Following a peak of 17.4 million people enrolled in the individual insurance market in 2015, enrollment has continuously declined. With the elimination of the individual mandate and the expansion of short-term health plans, enrollment will likely continue to drop in 2019.
Enrollment in the individual insurance market has started to decline after a dramatic increase following the roll out of the Affordable Care Act (ACA) in 2014. According to an analysis from the Kaiser Family Foundation, after increasing 64% to 17.4 million people in 2015, enrollment held steady in 2016 and then declined by 12% to 15.2 million in 2017. Enrollment continues to drop in 2018.
However, despite the drops, there were still 14.4 million people enrolled as of the first quarter of 2018, which is up nearly 4 million compared with 2013.
The report attributes the 2015 growth to the full implementation of the ACA in 2014, which guaranteed coverage for people with pre-existing conditions so they could purchase coverage on an open marketplace, as well as provided tax credits for low-income people to help pay for their premiums and reductions in their cost sharing. The report's authors also noted the impact of individual mandate, which penalized those without insurance coverage.
In 2016, while there was no significant change in enrollment, there was a noticeable shift from noncompliant to ACA-compliant plans. During the year, enrollment in noncompliant plans—grandfathered policies purchased before ACA implementation and short-term plans—decreased by 1.3 million (38%), and enrollment in ACA-compliant plans increased by 1 million.
Both compliant and noncompliant plan enrollment began to decrease in 2017, “suggesting that people ending transitional, noncompliant policies were not necessarily moving to the ACA-compliant marketplace,” stated the authors of the report.
Despite enrollment in ACA exchanges remaining stable, enrollment in the total individual market has continued to decline into the second half of 2018. Enrollment declined by 2 million people from the first quarter of 2017 to the first quarter of 2018.
The majority of this dip can be credited to off-exchange enrollment, which dropped by 2.3 million, according to the analysis. At the same time, exchange enrollment increased slightly by 313,000 among subsidized enrollees, reflecting a decrease among those not eligible for subsidies and a larger increase among subsidized enrollees.
Effects of the drop in individual market enrollment can be seen by the significant premium increases in 2017 and 2018, write the authors of the report. “In the early years of the ACA exchanges, insurers underestimated how sick the new risk pool would be and set premiums too low to cover their claims,” the authors wrote. “A number of insurers then exited the market and the remaining insurers raised premiums substantially on average to match their costs.”
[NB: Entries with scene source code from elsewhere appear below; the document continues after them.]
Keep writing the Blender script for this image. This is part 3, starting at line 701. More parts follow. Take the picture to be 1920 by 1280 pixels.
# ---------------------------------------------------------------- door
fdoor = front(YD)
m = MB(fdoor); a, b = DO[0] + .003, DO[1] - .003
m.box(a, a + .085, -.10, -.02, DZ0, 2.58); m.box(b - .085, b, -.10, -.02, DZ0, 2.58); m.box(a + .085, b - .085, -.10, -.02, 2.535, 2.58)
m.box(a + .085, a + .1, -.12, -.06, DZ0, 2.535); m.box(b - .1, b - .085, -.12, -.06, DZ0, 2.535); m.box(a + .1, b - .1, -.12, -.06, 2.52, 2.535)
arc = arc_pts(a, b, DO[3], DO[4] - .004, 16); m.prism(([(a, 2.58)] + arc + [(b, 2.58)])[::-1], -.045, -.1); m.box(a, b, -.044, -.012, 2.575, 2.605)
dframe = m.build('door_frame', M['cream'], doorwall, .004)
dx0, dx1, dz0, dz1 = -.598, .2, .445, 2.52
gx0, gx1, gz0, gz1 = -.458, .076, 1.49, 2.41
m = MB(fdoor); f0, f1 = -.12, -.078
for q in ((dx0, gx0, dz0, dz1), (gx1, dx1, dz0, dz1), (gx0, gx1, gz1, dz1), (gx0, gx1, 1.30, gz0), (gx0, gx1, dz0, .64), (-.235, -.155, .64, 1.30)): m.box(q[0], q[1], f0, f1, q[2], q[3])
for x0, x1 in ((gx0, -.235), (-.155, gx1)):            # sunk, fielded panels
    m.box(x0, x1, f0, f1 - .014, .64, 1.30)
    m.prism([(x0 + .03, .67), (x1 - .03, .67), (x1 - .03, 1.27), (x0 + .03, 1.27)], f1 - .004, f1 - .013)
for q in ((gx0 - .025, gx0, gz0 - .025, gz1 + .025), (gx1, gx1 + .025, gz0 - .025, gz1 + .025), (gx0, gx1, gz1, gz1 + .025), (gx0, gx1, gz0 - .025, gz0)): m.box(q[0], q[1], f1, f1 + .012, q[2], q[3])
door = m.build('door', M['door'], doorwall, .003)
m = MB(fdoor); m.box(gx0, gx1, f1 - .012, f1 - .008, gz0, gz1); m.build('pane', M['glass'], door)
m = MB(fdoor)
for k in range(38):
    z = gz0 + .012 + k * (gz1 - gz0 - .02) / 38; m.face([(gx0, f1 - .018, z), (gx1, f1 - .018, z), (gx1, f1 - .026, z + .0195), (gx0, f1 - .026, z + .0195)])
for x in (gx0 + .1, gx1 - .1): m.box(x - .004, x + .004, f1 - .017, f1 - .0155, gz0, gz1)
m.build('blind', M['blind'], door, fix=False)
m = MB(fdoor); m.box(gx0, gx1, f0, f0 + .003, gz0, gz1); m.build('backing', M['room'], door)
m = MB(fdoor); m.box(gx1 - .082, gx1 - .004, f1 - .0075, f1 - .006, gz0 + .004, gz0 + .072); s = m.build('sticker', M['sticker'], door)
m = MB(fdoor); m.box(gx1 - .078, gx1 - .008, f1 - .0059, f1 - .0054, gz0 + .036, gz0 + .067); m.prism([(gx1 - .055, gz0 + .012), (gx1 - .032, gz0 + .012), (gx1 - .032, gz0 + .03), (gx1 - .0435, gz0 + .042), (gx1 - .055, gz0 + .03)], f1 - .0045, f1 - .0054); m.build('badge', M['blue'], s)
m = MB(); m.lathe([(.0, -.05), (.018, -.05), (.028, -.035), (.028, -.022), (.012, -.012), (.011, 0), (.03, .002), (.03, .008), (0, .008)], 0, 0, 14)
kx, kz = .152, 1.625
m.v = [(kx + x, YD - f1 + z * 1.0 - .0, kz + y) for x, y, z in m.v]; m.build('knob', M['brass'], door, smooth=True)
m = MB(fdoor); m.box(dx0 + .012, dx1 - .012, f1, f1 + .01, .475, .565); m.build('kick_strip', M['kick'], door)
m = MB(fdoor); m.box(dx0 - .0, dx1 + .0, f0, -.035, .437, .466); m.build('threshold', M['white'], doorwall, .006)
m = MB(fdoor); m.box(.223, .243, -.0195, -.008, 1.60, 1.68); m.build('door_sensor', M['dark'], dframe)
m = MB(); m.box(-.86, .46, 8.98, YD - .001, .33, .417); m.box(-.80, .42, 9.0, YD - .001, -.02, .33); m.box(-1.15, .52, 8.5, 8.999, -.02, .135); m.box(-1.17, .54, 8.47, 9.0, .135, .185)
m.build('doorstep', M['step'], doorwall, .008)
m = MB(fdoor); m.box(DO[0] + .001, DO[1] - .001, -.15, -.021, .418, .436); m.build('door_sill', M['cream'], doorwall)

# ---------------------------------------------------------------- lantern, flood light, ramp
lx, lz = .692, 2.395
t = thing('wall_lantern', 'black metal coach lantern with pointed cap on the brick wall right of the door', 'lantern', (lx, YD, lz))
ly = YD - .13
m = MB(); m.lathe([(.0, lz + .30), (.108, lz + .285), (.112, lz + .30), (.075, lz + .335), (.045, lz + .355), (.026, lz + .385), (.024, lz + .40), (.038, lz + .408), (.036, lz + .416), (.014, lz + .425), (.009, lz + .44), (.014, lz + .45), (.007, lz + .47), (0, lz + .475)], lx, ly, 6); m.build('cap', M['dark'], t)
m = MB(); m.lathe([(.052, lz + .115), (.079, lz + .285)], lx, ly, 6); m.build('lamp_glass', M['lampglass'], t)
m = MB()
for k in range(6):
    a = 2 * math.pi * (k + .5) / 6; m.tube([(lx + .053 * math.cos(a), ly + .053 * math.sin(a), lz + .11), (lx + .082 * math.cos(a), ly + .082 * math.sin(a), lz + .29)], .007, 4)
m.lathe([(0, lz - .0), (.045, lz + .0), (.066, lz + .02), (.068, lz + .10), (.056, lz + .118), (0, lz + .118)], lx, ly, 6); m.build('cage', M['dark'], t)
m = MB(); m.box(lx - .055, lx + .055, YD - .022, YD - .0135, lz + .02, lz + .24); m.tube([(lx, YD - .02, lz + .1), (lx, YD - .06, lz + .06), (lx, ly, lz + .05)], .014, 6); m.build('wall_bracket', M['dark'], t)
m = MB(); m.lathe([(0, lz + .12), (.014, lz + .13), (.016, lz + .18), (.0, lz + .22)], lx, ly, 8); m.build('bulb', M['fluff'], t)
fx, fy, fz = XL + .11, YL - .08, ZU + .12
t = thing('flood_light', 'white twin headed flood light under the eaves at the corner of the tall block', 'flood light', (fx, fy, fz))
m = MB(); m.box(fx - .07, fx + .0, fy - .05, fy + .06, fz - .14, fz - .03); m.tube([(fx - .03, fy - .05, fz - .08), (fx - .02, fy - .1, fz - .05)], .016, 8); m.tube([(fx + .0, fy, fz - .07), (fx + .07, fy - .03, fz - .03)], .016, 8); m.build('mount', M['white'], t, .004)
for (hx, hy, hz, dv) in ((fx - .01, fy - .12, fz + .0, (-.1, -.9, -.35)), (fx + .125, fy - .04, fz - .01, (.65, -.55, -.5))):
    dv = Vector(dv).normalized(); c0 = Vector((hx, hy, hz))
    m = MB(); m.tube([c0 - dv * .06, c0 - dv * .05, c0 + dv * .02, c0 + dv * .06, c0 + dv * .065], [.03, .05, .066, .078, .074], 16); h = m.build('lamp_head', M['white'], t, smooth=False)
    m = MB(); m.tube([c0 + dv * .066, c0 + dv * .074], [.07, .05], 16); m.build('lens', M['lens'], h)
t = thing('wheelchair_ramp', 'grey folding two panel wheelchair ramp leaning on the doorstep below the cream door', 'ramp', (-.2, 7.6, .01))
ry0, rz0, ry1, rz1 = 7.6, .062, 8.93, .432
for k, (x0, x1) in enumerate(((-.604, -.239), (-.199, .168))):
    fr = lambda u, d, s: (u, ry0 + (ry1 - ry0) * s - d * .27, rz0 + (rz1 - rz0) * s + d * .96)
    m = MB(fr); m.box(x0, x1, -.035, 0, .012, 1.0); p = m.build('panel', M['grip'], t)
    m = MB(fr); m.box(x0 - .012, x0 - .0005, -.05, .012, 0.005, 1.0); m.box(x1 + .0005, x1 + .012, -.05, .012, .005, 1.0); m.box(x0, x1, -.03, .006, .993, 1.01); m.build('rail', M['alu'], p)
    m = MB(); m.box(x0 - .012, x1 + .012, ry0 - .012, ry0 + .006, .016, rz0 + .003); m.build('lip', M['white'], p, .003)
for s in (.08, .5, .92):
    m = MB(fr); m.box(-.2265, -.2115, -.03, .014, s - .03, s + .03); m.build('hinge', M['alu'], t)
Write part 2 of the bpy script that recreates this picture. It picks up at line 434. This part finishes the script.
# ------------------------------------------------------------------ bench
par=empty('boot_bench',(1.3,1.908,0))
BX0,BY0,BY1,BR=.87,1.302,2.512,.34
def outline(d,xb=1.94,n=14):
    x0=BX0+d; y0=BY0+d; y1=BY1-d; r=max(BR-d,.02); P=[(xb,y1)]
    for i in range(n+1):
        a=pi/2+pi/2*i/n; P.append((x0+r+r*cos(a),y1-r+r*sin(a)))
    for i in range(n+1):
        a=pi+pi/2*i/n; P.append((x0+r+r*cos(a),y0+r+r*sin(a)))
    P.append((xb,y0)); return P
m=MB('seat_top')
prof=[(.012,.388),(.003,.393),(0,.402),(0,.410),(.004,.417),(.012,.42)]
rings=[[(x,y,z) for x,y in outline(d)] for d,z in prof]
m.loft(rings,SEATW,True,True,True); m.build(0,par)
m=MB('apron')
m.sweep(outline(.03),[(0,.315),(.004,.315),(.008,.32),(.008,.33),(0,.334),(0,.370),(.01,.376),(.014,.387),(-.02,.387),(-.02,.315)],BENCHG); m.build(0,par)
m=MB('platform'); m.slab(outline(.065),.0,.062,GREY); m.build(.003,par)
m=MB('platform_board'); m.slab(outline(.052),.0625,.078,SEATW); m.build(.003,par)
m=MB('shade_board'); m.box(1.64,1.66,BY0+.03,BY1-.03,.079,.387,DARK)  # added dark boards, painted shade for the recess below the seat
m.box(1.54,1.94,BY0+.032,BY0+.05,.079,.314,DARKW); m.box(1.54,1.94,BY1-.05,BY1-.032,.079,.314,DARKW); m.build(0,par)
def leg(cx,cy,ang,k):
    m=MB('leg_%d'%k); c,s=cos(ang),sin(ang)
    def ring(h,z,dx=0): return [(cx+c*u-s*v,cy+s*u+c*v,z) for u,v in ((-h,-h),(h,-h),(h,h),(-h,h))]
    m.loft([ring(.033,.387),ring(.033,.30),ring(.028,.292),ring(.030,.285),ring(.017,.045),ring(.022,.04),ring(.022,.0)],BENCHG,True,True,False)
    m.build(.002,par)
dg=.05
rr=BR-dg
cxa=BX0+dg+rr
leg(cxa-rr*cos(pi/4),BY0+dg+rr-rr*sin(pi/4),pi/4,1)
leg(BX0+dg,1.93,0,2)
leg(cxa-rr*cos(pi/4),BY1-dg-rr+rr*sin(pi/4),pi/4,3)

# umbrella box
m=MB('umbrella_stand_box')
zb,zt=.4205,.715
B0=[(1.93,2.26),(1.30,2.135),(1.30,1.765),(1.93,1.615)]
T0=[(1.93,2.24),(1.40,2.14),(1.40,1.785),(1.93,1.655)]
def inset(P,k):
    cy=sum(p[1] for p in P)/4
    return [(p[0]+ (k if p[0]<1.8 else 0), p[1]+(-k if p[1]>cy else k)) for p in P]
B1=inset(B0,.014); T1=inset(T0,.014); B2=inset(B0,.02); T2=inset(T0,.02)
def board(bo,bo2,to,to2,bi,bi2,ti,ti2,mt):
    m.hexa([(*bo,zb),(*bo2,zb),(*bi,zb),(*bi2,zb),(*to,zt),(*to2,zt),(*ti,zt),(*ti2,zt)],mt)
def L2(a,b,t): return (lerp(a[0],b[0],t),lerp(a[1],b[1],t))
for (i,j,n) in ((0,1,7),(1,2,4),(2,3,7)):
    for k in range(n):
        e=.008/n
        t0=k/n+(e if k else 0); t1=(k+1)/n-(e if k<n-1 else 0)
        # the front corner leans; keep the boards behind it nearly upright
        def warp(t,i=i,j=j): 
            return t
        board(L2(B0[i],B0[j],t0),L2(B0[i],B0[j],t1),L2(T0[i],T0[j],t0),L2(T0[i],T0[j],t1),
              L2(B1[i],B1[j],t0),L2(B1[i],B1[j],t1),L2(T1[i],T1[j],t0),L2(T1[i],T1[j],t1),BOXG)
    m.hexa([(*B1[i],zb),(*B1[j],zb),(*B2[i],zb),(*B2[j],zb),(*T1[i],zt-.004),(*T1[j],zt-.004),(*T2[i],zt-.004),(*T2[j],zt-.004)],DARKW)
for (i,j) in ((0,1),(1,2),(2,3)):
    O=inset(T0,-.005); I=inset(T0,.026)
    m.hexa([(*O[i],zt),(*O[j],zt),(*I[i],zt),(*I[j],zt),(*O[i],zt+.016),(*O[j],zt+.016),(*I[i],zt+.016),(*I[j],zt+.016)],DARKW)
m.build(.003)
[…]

They noted that while all signs pointed to the 2017 premium hikes being a one-time correction, premiums increased again in 2018 to compensate for uncertainty around enforcement of the individual mandate and the termination of cost sharing payments.
Looking ahead into next year, the authors warned of the possibility of further declines for the individual market due to the elimination of the individual mandate and the expansion of short-term health plans.